One can find only minor faults with this work. One, while not serious, is yet not trivial. In his introduction, the author seeks to dissociate the economic issues from the legal issues with which his source material is concerned, saying that some things that may be legally determinant “may have no significance as moral and ethnical factors.” The ethos of a people is reflected both in the substance and administration of its laws. Stated otherwise, law is ethics concretized in behavioral norms.

A more serious source of criticism is possibly attributable to the author’s zeal for his subject. There are a number of instances where the economic and ethical significance of certain laws is overstated. For example, in his chapter on the challenge of wealth, the author correctly indicates Judaism’s view of the legitimacy of economic activity and the right of a person to enjoy worldly goods. However, he tries to show that Judaism also sought to limit the accumulation of wealth. Among the examples is the fact that Jewish law mandates abstention from economic activity at certain times, such as the Sabbath and festivals when no labor or business is permitted. Furthermore, he says, since Judaism requires one to set aside regular times for study of Torah, the time available for economic activity is thereby further restricted.

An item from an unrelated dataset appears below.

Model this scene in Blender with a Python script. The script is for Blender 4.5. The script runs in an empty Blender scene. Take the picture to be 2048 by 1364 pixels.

While all of this is true, it is stretching the point to attribute this to ethical economic motives. These are motivated by strictly “religious” and ritual concerns, and any restriction of economic activity is a coincidental by-product. Even at that, the demands that these religious obligations make upon one’s time do not interfere with passive capital growth.

These criticisms, however, should not be seen as vitiating or mitigating the tremendous value of this book and the significant contribution its author has made in elucidating the unique and sophisticated ethical tradition of the Jewish people.